Thursday, May 20, 2010

Skywatch Friday


Sunlit clouds. late on a Saturday afternoon in the Simikameen.


Monday, in the early evening, the clouds come rolling across the hills and into the valley.
It's been a varied week as far as skies go, - sometimes kindly, sometimes moody and occasionally terribly exciting with crashing thunder and large sheets of lightening causing small dogs and nervous ladies to shiver and shake a bit.  Thunder and (f)rightening a friend calls these night time episodes.

For more skies visit here, at Skywatch Friday.

Wednesday, May 19, 2010

A wonderful exhilarating thing happened on my way to town!!

I am approaching a turn in the road at the top of a hill that falls away into the valley.  Suddenly, about ten feet in front of me and almost touching the road, a magnificent american bald eagle swoops in from the north, crossing my path.  There is another car behind me, - I cannot stop, but as I look into the rear view mirror I see that the bird has circled and is swooping once again across the road between me and the car behind!!

The heart of some poor small creature must be filling with terror, but my own is beating with excitement.





You will see that this photo was captured by Ted Steinke at some other time and in some other place, but it depicts the speed and the ferocity with which the eagle swoops.

I turn the corner and continue down the town hill, filled with awe at the serendipity of being in the right place at the right time, and the magnificence of this splendid bird.

At the bottom of the hill I look back up the valley, but the eagle is nowhere to be seen, and I know that the next time he hovers in my vicinity I will be running to get the camera and he will be a mile high in the bright blue sky, making his way in great circles and swoops southward, down the valley, and I will gaze in wonderment.......and envy?

Tuesday, May 18, 2010



ABC Wednesday

The letter of note this week is R


R is for RAVELRY


Ravelry is a free social networking enterprise, beta-launched in May 2007. It functions as an organizational tool for a variety of fiber arts including knitting, crocheting, spinning and weaving. Members share projects, ideas, and their collection of yarn, fibre, and tools via various components.  As of January 2010, Ravelry had over 600,000 members worldwide. (from Wikipedia)

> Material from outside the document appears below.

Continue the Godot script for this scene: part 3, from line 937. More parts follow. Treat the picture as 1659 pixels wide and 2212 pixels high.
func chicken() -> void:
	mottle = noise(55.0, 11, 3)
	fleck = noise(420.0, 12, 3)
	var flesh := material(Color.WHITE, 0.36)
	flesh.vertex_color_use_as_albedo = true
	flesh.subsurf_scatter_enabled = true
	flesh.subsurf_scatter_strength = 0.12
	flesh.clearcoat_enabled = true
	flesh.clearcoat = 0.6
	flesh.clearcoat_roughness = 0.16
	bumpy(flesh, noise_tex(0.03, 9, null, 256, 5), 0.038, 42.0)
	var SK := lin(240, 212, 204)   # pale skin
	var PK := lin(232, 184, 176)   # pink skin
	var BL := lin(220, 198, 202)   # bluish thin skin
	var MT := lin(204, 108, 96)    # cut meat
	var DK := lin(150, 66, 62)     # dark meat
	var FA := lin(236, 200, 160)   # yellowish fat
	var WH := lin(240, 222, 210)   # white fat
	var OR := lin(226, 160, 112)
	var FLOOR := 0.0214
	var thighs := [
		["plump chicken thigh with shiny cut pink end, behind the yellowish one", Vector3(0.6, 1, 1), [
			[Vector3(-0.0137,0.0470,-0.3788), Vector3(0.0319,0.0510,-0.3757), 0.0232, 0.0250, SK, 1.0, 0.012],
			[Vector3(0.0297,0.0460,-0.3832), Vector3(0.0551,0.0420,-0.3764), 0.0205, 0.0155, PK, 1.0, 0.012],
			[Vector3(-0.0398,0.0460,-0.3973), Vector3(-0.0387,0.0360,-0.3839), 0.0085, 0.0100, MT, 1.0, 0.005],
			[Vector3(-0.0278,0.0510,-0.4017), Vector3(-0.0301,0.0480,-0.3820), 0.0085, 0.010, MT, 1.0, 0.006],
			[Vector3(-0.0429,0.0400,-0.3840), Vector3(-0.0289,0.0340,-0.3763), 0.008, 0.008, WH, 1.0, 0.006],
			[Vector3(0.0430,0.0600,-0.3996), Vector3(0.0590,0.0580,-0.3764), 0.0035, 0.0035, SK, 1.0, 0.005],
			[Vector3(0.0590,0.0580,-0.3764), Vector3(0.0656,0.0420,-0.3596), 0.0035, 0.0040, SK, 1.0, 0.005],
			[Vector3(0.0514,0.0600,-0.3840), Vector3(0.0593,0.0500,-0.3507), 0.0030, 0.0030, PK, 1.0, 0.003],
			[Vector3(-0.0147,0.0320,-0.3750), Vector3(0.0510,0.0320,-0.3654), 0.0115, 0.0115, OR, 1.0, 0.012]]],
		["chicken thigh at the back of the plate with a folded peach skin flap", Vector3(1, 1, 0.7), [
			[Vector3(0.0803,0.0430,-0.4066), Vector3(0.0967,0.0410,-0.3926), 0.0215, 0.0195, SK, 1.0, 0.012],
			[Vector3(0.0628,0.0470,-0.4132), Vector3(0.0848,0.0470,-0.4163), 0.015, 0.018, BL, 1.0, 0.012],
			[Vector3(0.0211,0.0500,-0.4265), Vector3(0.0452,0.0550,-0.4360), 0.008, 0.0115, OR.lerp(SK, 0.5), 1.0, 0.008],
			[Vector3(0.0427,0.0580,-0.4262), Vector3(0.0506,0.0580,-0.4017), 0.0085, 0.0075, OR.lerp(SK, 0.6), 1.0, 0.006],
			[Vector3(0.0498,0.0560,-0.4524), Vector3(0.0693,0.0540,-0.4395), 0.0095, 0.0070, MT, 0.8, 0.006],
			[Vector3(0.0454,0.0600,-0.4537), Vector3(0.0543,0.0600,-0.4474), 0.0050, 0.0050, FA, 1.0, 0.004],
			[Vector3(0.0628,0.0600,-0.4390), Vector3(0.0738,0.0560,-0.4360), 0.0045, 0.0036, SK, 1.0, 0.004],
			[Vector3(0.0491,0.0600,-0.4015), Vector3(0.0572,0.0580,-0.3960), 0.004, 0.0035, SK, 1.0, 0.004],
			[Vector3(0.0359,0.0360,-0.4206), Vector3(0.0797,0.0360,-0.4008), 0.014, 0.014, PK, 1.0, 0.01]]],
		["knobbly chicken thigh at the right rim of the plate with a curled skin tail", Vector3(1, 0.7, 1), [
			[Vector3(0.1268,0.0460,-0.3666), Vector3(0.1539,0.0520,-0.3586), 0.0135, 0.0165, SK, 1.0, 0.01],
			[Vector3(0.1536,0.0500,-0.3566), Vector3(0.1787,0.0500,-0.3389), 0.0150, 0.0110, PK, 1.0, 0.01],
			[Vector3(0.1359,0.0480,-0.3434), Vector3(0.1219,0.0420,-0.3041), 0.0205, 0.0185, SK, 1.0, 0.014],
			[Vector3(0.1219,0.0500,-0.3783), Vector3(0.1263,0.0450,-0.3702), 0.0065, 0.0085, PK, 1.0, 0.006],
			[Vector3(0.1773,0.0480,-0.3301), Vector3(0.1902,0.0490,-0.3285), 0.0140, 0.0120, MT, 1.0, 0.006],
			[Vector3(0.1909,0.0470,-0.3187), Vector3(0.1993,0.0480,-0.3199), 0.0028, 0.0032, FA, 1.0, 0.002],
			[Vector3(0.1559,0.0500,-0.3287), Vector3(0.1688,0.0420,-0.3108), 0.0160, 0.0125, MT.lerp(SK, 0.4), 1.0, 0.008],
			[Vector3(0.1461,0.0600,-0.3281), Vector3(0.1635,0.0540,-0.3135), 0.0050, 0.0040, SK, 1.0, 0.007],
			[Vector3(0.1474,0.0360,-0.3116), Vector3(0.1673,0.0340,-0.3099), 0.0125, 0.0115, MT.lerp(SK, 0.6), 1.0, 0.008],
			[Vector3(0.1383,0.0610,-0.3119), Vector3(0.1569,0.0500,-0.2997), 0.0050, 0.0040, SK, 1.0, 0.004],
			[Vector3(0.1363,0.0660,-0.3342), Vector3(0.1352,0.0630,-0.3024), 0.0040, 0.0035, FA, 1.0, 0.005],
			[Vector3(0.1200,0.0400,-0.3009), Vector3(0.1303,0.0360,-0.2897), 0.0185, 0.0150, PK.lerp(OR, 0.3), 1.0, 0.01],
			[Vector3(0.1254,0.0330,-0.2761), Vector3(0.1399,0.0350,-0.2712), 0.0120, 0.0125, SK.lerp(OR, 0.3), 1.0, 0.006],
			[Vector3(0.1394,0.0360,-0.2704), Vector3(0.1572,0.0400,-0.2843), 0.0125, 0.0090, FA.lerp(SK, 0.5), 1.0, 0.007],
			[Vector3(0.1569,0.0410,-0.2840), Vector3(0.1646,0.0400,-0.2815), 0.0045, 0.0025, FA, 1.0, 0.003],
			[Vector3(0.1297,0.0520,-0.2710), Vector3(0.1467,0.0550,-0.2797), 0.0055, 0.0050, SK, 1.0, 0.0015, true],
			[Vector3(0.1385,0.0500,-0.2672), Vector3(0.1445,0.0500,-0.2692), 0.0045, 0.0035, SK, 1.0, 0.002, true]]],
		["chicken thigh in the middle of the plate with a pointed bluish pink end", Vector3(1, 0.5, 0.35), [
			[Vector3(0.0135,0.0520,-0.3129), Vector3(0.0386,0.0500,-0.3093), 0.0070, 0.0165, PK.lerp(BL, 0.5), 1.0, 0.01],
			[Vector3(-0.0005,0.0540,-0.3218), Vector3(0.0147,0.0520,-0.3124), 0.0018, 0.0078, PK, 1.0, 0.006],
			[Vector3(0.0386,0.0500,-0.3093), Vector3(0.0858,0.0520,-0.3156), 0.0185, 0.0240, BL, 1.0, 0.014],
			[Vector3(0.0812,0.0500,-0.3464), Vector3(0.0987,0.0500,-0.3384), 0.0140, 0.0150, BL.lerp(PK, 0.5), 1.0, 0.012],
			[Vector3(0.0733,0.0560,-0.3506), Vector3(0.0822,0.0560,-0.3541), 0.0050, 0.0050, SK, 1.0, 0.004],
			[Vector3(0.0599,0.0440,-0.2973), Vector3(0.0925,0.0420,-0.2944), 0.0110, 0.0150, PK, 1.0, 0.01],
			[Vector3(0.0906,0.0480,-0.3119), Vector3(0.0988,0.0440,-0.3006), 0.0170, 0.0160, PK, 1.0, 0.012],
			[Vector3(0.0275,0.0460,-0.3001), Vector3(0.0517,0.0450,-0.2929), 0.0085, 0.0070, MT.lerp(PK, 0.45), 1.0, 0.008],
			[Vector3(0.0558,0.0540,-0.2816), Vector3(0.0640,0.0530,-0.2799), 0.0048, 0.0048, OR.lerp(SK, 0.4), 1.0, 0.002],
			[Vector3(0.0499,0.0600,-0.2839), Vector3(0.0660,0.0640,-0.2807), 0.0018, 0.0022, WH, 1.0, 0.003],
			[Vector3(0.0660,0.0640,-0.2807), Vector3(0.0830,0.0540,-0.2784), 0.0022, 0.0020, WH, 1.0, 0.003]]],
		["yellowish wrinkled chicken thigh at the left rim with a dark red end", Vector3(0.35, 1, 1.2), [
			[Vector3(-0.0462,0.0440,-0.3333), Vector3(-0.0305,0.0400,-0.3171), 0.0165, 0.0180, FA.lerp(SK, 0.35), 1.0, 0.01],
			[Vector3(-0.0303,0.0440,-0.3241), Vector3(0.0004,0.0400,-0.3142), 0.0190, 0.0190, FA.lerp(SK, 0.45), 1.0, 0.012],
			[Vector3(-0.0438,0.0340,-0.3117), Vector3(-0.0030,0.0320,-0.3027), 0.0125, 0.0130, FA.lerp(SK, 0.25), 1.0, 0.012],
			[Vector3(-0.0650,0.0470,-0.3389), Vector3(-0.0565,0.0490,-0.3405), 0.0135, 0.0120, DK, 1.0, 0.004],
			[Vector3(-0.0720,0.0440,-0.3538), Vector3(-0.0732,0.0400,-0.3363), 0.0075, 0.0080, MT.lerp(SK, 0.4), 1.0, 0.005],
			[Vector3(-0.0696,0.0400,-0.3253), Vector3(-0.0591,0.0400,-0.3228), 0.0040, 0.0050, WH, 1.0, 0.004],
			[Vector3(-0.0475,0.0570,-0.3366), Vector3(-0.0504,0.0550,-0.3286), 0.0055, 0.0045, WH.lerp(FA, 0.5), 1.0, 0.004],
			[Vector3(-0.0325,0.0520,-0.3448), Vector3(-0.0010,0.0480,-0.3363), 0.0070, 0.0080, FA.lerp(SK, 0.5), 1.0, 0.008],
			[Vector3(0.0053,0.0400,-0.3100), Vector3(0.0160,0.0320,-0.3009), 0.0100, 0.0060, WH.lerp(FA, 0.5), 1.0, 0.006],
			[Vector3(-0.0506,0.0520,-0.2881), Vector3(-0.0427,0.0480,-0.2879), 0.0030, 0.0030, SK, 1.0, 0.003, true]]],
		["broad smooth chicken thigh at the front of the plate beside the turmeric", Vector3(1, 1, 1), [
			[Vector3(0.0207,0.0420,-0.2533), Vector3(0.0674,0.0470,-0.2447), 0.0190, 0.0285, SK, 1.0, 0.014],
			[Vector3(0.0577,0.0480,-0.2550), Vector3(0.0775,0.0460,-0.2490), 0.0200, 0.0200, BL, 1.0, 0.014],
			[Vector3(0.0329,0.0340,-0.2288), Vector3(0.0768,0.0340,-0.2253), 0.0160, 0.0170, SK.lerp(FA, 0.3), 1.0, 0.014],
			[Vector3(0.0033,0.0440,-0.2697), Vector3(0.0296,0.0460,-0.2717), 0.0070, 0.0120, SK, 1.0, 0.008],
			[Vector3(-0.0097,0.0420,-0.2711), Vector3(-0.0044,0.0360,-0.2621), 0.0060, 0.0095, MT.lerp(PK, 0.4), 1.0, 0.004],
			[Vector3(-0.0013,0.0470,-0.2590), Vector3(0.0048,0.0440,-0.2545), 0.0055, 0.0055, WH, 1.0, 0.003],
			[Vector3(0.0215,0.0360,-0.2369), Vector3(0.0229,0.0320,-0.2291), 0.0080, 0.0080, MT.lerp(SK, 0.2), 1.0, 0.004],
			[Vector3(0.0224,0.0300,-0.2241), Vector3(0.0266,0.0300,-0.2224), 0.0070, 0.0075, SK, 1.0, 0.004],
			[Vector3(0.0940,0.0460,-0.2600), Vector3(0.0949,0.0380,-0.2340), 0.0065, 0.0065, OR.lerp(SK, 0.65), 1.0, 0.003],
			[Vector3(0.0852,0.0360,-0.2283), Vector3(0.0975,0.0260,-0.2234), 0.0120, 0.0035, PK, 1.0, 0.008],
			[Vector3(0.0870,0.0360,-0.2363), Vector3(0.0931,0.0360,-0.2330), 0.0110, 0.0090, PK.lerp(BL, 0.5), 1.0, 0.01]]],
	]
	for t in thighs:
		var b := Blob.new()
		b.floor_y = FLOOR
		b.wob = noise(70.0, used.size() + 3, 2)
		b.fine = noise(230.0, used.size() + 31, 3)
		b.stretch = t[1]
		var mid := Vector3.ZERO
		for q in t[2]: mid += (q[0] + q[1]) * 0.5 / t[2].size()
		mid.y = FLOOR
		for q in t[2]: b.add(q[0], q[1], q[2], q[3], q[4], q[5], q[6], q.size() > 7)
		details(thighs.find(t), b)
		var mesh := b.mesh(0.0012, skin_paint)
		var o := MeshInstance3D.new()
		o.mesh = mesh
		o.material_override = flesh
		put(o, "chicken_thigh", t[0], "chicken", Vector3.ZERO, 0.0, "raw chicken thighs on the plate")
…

Francoise Duparc (1726-78) Woman Knitting, n.d.




Husband and wife Casey and Jessica Forbes founded Ravelry with the idea of creating a web presence for all fiber artists.




Ravelry is a place for knitters, crocheters, designers, spinners, and dyers to keep track of their yarn, tools and pattern information, and look to others for ideas and inspiration.


It has been a most successful venture, with what appears to me to be pretty sophisticated underpinnings - Ruby and Rail technologies for creating research and distribution.  And all this for what was once the humble knitter, crocheter, weaver, or spinner - fiber arts which have now reached heights beyond crafts into gorgeous creativity.

YouTube is loaded with videos based on Ravelry activities, many of them giving instructions in the whys and wherefores of fiber art.
Here is one about an event that I would love to have attended!





If you are a fibre artist and don't know about Ravelry it's great fun to surf the net and see what you can catch....


For other versions of the letter R spin off over to ABC Wednesday here.

Monday, May 17, 2010

A welcome visitor..

A pretty sky to greet us as Caspar and I opened the door for our five a.m. business trip.



We had gone to bed amongst great excitement in the heavens - dazzling sheets of lightening followed almost immediately by thunderous drum rolls that echoed around the house.

Wild weather for man and beast, and also birds!

Mid-morning and Charles came looking for me so that I could meet our newest feathered visitor and perhaps offer a little sustenance to this iridescent homing pigeon.


I can imagine this bird, steady on course for home and then running into such confusion in the skies that  he would surely tire and perhaps lose direction.  Homing pigeons have such an affinity with the earth, either magnetically or with a built in direction finder, and I'm sure with all these magical attributes this particular pigeon would know - somehow - that right below him lived a lady who just two short weeks ago posted a blog entitled P for Pigeons, and that he would be assured of a hearty welcome and a good rest before he continued his journey.

Which he did this evening, after a long afternoon nap on the roof of the travel trailer cum weaving studio.  He moved first to the ridge of the house, and after gathering himself together and focusing all that magical equipment he carries with him, with a whir and a wave of the wings he was off!

I wished him bon boyage, - a safe trip and a loving welcome from those who watched for him at home!